Even before she learned the secret, Lacey Schwartz wondered why she looked so different. The story of a dark, Sicilian grandfather, she said, never made sense.

"Are there other people who are white and Jewish and have hair like mine? There are. So when you take all of the individual features separately, it was easier to say 'well, I could be from that family,'" she says. "When you put it all together, though, which happened later in my teens, that's when it didn't really add up."

When Schwartz left Woodstock, those questions of paternity and identity, lingered. She was still unsure about her own racial identity when she went to college. But Georgetown University made that decision for her.

Schwartz was accepted as an African-American student based on the photo she included with her application, even though she hadn't checked a box marking her race. So for the first time, while away from home and family, she found herself in a circle of black friends.

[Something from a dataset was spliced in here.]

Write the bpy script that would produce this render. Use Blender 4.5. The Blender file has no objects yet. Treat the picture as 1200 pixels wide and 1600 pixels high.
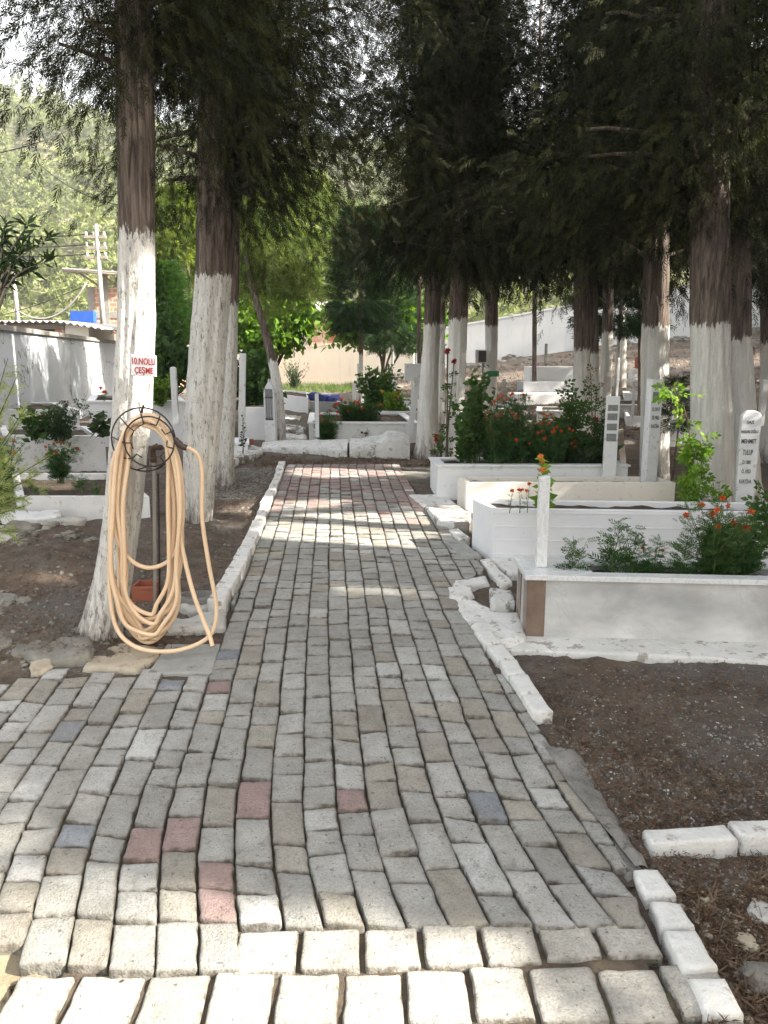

"As it turned out, hanging out with black people put a lot of my insecurities to rest. My black friends looked at me and saw another black person," she says. "Feeling like an outsider was something they could relate to. For the first time in my life, I felt like I belonged. And somehow I just knew that black was who I was."

The film goes on to chronicle a series of conversations, sometimes painful confrontations, with her mother, friends, schoolmates and family. The journey has Schwartz embracing the truth about her real identity and what it means for her as a woman who now identifies as being black, when she once identified as white.

Lacey and Peggy Schwartz have made peace with the truth and what it means for the next generation, Lacey's children. But Peggy says she struggles with facing the reality of not being able to shield her grandsons from the complexities of race.

"I do realize they will be black men someday, please God," she says. "In all honesty I just look at them as little babies, but I do have that in the back of my mind that these two people will be black men and what will the world be like for them."